— Start of PROVIDED ENTRIES —

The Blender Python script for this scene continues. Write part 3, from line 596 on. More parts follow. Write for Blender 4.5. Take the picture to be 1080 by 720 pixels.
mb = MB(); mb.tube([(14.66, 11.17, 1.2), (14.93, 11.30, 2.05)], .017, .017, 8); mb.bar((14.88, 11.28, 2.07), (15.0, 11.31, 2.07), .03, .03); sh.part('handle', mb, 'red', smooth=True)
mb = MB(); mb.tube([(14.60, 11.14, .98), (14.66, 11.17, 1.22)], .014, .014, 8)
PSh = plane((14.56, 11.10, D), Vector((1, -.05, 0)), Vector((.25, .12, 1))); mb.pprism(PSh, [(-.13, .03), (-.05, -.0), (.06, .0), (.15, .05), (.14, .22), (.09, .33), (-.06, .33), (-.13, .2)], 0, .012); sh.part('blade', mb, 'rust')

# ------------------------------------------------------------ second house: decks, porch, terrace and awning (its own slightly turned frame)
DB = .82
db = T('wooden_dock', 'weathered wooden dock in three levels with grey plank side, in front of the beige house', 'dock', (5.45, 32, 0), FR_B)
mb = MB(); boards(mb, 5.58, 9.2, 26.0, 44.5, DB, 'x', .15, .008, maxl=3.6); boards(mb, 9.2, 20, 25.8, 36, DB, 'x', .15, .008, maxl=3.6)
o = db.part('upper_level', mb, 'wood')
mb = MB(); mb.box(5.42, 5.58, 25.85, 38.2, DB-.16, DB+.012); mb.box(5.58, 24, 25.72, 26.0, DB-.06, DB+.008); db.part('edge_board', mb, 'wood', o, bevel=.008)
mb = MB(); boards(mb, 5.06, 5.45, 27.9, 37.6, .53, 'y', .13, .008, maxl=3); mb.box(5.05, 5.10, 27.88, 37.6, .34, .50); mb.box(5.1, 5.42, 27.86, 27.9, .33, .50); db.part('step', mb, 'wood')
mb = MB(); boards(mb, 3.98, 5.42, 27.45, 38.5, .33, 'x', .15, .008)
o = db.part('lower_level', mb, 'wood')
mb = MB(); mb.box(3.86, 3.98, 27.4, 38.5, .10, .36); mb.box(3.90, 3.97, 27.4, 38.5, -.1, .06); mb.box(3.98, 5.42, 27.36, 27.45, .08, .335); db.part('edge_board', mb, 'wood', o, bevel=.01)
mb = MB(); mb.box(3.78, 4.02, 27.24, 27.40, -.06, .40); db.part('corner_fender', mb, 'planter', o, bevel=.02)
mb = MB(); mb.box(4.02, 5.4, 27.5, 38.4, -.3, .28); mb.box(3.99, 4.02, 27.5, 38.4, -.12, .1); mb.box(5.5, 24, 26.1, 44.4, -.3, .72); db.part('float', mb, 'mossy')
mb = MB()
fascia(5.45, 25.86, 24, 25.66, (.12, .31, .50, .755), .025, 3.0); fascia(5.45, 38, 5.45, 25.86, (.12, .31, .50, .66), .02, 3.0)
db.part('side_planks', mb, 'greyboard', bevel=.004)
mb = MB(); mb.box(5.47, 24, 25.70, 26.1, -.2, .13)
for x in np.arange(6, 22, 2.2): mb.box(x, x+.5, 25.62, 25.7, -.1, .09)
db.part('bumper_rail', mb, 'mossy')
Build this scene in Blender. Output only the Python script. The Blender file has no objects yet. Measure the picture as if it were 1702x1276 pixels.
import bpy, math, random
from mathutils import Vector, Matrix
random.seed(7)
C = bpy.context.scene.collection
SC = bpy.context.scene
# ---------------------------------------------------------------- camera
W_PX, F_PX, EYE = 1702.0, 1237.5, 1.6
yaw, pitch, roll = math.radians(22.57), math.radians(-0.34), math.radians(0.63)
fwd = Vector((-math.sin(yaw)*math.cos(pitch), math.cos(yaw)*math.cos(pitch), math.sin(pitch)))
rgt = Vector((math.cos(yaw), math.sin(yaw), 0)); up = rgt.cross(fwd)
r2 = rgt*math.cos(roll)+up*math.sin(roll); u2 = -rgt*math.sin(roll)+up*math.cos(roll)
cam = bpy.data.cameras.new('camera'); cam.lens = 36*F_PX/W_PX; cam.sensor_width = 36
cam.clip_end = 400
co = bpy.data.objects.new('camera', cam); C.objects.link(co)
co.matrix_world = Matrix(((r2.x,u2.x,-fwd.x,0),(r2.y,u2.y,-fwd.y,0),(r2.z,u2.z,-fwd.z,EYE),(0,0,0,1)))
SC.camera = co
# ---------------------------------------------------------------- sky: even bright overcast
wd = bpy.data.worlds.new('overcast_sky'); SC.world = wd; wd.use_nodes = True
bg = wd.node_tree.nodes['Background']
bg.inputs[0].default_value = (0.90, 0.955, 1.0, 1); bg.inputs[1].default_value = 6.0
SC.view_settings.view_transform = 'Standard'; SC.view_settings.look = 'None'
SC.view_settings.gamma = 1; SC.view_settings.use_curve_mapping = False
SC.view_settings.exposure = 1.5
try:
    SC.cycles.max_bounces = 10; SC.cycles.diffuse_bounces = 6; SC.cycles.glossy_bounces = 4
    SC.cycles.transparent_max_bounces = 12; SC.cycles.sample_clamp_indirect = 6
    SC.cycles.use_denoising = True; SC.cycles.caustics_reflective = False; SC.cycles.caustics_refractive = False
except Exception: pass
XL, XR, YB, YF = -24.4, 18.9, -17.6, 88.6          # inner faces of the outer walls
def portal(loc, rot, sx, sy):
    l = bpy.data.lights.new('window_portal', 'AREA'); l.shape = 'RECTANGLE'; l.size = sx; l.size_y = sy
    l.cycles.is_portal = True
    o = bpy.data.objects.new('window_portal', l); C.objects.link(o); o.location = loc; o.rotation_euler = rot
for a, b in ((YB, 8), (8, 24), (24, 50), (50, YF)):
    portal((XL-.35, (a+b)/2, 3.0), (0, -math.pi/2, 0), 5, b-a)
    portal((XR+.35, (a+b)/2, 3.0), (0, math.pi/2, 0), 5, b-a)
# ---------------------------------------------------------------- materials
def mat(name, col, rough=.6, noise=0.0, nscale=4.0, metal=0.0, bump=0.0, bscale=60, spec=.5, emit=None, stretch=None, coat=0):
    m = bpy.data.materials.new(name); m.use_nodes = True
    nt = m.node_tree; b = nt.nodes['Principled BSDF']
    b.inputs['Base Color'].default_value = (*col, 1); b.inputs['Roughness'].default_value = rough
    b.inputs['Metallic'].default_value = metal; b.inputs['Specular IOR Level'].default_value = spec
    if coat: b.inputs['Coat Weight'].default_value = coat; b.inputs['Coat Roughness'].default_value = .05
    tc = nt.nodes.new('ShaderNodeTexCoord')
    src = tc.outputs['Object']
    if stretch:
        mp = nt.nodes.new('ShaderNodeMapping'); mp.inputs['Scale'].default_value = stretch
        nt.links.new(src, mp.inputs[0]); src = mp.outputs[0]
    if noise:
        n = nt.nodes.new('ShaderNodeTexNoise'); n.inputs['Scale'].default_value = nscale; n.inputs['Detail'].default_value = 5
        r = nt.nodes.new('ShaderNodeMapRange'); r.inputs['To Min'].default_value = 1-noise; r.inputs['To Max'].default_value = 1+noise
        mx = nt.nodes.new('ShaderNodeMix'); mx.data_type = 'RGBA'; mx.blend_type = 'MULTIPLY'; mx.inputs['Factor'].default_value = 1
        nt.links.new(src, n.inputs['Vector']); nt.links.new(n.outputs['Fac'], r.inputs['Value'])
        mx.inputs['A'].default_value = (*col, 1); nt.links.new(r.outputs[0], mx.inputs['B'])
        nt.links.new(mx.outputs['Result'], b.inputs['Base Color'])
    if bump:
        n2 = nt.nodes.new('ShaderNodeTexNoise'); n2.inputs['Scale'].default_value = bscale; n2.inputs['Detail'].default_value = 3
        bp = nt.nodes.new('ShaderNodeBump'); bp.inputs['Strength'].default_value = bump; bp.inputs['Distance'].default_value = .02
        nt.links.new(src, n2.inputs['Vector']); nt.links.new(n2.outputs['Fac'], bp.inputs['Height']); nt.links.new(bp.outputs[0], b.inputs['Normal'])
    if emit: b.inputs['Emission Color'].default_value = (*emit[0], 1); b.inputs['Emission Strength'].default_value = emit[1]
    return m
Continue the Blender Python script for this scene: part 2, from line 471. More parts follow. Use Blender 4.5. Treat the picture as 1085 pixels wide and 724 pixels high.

— End of PROVIDED ENTRIES —

WHAT IS NEEDED
Look at the material above and copy, word for word, its lines from the first through the one containing "sh.part('blade', mb, 'rust')".

FINISHED EXERCISE
The Blender Python script for this scene continues. Write part 3, from line 596 on. More parts follow. Write for Blender 4.5. Take the picture to be 1080 by 720 pixels.
mb = MB(); mb.tube([(14.66, 11.17, 1.2), (14.93, 11.30, 2.05)], .017, .017, 8); mb.bar((14.88, 11.28, 2.07), (15.0, 11.31, 2.07), .03, .03); sh.part('handle', mb, 'red', smooth=True)
mb = MB(); mb.tube([(14.60, 11.14, .98), (14.66, 11.17, 1.22)], .014, .014, 8)
PSh = plane((14.56, 11.10, D), Vector((1, -.05, 0)), Vector((.25, .12, 1))); mb.pprism(PSh, [(-.13, .03), (-.05, -.0), (.06, .0), (.15, .05), (.14, .22), (.09, .33), (-.06, .33), (-.13, .2)], 0, .012); sh.part('blade', mb, 'rust')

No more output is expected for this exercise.